Since then, Amy Nicholas has raised Shelby and Luke — and in the last several years, largely by herself.

“The misperception that a person with a disability is not as capable of caring for a child or doing what an able bodied person can needs to cease — and that can be done legislatively,” she says.

For example, two-thirds of child welfare laws allow discrimination based on disabilities, according to Powell. Some states have statutes that include disability as grounds for termination of parental rights. As a result, parents with disabilities are more often referred to child welfare services and permanently separated from their children at disproportionately high rates, the NCD report found. Adoption and assisted reproductive technology services are also often denied to parents with disabilities, accessible housing is rarely made for families and public transportation can be a nightmare.

“We are 23 years past the Americans with Disabilities Act and this is one of the last areas where people with disabilities are legally allowed to be discriminated against,” says Powell. “We need to be looking at this.”

In the public eye

Amy Nicholas was inspired to go to law school after a car rental company refused her request for a car equipped for people with disabilities. These are the types of things she doesn’t stand for. But it wasn’t until a friend suggested she go to law school that she considered making a career out of it. She graduated from the Robert H. McKinney School of Law in 2012 and is currently looking for a job.

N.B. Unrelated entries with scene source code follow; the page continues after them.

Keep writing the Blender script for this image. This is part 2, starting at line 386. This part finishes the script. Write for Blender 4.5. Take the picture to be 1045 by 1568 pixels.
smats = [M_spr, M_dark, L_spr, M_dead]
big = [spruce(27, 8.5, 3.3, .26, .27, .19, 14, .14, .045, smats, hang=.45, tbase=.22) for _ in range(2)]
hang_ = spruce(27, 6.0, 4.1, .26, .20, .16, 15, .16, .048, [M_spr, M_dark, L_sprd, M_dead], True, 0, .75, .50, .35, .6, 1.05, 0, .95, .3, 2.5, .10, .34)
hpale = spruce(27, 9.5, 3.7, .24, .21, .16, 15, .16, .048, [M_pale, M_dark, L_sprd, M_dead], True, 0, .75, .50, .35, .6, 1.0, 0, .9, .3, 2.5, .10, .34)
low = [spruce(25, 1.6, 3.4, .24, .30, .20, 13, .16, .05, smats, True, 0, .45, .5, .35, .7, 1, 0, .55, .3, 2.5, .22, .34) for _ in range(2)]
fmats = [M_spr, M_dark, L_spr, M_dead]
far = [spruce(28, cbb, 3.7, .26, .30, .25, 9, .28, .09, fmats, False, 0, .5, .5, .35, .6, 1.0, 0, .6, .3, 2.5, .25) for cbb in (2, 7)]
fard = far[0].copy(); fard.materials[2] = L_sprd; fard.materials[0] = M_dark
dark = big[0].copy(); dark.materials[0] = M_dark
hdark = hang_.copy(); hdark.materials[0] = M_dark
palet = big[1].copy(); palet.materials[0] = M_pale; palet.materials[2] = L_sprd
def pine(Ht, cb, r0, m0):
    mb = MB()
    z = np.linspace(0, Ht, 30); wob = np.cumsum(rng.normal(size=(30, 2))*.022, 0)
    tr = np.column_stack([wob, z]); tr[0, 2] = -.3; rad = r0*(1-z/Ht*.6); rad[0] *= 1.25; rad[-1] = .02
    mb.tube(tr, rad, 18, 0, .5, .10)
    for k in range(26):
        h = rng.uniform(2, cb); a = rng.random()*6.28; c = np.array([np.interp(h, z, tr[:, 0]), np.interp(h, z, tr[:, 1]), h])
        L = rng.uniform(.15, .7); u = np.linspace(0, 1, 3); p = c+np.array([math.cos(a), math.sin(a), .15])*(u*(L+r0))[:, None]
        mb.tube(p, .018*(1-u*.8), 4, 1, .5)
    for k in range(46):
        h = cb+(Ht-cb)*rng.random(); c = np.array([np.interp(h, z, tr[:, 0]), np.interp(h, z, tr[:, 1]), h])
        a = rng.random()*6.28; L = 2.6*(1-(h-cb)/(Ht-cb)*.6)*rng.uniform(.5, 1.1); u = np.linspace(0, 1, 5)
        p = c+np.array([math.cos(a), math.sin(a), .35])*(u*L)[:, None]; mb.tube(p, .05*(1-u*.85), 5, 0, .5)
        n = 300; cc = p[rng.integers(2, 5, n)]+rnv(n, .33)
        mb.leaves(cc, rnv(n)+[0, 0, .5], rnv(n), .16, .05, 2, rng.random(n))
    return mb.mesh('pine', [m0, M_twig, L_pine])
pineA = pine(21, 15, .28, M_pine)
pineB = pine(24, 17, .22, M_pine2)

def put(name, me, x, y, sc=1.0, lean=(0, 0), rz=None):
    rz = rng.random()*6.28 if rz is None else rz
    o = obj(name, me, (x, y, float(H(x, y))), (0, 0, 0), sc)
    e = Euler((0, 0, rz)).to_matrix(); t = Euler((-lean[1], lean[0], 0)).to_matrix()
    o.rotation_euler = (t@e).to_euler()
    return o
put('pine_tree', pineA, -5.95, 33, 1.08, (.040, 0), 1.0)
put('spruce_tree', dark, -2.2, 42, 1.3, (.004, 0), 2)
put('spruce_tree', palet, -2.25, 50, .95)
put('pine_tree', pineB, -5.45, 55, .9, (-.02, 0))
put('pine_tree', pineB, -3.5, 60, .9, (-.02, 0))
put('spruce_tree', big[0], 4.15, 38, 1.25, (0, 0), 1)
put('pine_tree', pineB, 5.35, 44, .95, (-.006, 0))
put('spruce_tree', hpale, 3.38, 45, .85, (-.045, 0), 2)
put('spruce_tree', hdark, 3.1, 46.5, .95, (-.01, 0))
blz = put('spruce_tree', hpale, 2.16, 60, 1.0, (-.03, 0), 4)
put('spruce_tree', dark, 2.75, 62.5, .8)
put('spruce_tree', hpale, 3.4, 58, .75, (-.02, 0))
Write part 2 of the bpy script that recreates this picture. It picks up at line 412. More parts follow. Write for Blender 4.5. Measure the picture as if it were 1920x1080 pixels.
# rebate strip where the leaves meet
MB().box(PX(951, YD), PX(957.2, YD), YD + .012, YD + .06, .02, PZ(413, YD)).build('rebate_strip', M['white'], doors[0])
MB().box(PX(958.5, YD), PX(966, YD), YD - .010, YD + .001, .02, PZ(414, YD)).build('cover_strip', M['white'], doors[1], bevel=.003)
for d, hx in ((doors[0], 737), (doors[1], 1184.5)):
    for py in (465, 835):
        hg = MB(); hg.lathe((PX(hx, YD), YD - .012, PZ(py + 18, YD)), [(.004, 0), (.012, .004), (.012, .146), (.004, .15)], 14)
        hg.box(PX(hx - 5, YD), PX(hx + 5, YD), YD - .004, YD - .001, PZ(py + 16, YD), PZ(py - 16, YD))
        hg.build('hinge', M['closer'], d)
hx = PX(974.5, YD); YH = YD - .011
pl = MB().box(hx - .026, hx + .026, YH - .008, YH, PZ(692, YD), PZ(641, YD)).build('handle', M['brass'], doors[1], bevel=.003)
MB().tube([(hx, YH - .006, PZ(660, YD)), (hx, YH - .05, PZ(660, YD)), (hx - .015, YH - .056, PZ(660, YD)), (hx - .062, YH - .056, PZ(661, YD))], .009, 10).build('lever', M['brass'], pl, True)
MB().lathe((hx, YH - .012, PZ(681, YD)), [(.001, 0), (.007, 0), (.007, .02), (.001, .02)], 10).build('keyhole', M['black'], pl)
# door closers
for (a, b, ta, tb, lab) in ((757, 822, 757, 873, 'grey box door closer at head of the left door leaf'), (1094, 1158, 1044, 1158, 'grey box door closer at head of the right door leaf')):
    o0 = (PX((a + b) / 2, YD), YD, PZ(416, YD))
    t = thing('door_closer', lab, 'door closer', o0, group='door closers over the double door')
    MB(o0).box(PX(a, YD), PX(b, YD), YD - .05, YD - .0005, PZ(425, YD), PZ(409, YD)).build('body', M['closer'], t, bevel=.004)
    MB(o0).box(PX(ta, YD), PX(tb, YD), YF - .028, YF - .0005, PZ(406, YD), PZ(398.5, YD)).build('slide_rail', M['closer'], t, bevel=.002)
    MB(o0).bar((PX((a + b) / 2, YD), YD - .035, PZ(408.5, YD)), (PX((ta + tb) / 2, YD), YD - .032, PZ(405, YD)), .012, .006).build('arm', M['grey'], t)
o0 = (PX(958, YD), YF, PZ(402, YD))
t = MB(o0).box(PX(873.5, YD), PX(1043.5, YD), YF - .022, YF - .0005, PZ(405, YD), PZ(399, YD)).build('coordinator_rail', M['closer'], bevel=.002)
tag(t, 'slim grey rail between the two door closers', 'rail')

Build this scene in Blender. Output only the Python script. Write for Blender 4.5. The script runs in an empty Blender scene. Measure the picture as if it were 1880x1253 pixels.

But Amy Nicholas still hesitates to call herself an activist.

“I mean I’m out there, I’m in the public eye, I do everything that an able-bodied person does,” she says. “So I guess if you want to call that an advocate of being out there and not shying away from things that may be difficult.”

Not only has Amy Nicholas not shied away from the big things such as parenting and the little things such as doing the laundry, she also hasn’t shied away from the things that most people — with a disability or without — would. According to Shelby and Luke Nicholas, their mom has gone skydiving, bull riding and white water rafting, too.

“Most people look at her and feel sorry for her, but there’s no reason to feel sorry for her,” Shelby Nicholas says. “She’s used to being in a wheelchair — she’s been in one and out of one her whole life. It doesn’t keep her from doing what she wants to get done.”